## Data segment
§ §
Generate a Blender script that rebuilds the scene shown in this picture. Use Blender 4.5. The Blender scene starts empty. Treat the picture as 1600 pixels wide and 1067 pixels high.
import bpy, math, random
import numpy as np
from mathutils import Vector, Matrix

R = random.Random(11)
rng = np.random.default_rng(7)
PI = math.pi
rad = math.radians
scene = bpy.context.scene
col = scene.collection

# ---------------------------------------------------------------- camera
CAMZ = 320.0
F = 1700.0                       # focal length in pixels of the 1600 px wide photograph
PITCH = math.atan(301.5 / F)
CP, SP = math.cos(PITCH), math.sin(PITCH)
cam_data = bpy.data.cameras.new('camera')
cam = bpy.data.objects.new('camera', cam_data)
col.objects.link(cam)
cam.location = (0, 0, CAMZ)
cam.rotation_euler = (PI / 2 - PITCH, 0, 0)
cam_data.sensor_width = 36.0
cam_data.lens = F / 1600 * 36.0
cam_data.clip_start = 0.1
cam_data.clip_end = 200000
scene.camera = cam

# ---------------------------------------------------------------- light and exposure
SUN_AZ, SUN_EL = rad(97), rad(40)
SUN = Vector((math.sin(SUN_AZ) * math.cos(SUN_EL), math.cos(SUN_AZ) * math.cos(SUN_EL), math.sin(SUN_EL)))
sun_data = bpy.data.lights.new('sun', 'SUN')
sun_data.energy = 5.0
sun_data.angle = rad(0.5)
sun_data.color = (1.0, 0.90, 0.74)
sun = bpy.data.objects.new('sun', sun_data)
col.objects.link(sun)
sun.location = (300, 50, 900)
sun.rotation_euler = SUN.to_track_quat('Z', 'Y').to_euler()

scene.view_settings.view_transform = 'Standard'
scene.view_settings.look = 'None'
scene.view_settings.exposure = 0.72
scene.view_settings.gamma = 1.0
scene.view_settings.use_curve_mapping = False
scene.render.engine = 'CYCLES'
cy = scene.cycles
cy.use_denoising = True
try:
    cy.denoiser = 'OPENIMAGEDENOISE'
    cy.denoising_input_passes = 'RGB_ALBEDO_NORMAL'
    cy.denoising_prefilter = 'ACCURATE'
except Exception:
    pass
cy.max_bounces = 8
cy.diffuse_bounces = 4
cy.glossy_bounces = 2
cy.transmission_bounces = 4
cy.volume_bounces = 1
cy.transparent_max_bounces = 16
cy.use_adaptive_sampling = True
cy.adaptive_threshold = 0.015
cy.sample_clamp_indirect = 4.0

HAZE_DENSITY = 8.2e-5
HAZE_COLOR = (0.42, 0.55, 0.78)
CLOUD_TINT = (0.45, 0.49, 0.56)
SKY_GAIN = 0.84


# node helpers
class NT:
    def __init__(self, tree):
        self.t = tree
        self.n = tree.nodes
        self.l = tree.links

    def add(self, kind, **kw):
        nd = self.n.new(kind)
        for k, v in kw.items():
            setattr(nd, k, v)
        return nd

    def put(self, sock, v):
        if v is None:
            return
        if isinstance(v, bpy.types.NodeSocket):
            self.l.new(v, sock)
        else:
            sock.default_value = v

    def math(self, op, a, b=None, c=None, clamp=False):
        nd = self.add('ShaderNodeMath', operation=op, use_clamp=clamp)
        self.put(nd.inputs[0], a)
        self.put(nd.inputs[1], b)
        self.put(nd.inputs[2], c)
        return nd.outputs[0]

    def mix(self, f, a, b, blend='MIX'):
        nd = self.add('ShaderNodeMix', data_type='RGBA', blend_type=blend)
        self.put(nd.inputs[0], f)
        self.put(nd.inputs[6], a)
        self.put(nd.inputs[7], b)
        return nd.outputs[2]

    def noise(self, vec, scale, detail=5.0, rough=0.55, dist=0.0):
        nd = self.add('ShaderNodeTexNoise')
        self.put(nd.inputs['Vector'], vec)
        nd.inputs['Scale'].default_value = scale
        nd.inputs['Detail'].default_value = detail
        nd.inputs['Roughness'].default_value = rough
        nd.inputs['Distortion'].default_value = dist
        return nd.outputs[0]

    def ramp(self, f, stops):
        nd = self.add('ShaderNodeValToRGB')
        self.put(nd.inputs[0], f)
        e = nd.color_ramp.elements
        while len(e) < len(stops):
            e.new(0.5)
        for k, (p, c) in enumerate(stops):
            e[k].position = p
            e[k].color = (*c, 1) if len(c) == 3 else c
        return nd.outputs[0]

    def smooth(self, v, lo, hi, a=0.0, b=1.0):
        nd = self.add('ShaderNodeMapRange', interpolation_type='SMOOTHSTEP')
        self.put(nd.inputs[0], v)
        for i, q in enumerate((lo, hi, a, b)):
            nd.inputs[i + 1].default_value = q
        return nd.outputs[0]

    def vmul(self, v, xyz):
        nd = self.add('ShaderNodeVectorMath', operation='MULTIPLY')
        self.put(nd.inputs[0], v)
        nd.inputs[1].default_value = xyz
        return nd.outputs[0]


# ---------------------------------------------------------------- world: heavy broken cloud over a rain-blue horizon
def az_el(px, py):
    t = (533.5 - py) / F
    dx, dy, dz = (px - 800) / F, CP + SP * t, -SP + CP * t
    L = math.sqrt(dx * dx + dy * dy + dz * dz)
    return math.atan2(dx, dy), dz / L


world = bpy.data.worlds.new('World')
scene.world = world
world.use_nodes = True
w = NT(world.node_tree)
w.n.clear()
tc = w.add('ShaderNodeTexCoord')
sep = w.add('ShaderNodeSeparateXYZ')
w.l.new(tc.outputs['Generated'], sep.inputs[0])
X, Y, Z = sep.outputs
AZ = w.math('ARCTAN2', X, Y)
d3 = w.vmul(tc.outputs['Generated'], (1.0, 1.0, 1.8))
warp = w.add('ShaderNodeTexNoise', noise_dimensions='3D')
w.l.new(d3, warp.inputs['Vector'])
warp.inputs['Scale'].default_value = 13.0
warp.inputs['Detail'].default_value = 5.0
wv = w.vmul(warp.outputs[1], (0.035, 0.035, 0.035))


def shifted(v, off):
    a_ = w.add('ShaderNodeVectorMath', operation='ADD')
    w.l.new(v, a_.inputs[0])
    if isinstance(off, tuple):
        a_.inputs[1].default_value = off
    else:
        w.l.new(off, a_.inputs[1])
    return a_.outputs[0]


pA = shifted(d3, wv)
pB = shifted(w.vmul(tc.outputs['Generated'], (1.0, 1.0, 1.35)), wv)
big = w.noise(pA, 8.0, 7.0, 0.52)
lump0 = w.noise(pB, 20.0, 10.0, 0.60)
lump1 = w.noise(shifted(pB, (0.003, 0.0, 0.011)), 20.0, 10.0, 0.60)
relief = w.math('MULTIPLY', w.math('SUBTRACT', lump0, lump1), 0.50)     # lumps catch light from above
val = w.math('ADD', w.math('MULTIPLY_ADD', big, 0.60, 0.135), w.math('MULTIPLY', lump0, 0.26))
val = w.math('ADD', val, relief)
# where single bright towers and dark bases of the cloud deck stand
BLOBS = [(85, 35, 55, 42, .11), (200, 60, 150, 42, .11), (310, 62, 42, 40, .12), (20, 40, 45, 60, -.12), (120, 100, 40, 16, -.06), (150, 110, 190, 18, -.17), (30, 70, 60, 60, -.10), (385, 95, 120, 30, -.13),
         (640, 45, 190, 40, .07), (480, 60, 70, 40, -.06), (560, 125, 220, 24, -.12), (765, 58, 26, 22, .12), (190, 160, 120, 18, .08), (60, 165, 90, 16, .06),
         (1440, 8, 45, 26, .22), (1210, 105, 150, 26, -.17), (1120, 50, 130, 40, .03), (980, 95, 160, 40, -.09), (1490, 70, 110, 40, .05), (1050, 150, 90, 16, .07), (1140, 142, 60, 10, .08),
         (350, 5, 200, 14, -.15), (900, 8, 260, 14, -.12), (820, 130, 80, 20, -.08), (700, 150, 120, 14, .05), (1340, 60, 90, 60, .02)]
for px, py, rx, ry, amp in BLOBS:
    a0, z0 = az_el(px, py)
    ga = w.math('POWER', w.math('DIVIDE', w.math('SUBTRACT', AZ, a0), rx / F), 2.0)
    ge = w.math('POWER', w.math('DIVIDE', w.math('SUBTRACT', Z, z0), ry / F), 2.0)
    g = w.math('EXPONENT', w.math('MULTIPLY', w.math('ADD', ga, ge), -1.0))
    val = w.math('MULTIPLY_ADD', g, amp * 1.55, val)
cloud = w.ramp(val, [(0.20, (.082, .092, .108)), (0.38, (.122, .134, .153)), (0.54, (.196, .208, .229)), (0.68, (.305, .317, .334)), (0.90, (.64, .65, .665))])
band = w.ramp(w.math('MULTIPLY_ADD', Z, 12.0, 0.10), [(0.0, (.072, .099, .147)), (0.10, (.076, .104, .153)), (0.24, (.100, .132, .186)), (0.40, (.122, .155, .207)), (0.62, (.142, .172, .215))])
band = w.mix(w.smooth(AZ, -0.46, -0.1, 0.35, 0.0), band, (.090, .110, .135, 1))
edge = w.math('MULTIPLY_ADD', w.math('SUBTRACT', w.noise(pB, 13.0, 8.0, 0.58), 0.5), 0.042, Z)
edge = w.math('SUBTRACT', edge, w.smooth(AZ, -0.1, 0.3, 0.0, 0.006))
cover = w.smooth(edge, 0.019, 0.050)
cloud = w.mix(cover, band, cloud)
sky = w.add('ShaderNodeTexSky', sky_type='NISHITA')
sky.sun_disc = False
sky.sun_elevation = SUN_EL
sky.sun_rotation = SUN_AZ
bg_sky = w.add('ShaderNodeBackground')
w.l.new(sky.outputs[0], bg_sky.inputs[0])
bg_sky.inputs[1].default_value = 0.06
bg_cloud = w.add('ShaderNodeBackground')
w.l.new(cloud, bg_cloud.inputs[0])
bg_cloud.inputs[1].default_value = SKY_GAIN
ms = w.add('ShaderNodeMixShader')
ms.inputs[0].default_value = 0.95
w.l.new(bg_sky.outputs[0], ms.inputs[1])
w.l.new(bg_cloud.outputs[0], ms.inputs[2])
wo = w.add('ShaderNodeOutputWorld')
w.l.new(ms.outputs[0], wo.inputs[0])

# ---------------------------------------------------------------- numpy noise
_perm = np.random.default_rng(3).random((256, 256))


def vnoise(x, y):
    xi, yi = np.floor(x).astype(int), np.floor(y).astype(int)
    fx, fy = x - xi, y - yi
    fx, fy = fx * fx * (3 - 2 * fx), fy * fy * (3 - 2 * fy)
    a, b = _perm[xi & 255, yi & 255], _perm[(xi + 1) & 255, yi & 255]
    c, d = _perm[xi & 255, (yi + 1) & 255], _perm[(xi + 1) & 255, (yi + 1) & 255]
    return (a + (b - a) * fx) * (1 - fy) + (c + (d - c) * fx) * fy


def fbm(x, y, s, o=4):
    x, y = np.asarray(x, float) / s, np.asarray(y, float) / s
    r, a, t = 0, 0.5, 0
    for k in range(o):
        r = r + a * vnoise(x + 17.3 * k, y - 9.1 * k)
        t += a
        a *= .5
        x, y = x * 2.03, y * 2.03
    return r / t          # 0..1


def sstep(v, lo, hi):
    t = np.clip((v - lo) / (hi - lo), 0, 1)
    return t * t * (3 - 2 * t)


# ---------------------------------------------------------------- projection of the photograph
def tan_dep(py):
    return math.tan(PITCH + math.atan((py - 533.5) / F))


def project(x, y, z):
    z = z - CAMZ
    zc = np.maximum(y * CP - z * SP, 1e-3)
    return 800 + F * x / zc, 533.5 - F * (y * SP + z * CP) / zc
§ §
Return exactly, please, the lines of the material from the first one down to and including the line where "col = scene.collection" appears.

## The reply
Generate a Blender script that rebuilds the scene shown in this picture. Use Blender 4.5. The Blender scene starts empty. Treat the picture as 1600 pixels wide and 1067 pixels high.
import bpy, math, random
import numpy as np
from mathutils import Vector, Matrix

R = random.Random(11)
rng = np.random.default_rng(7)
PI = math.pi
rad = math.radians
scene = bpy.context.scene
col = scene.collection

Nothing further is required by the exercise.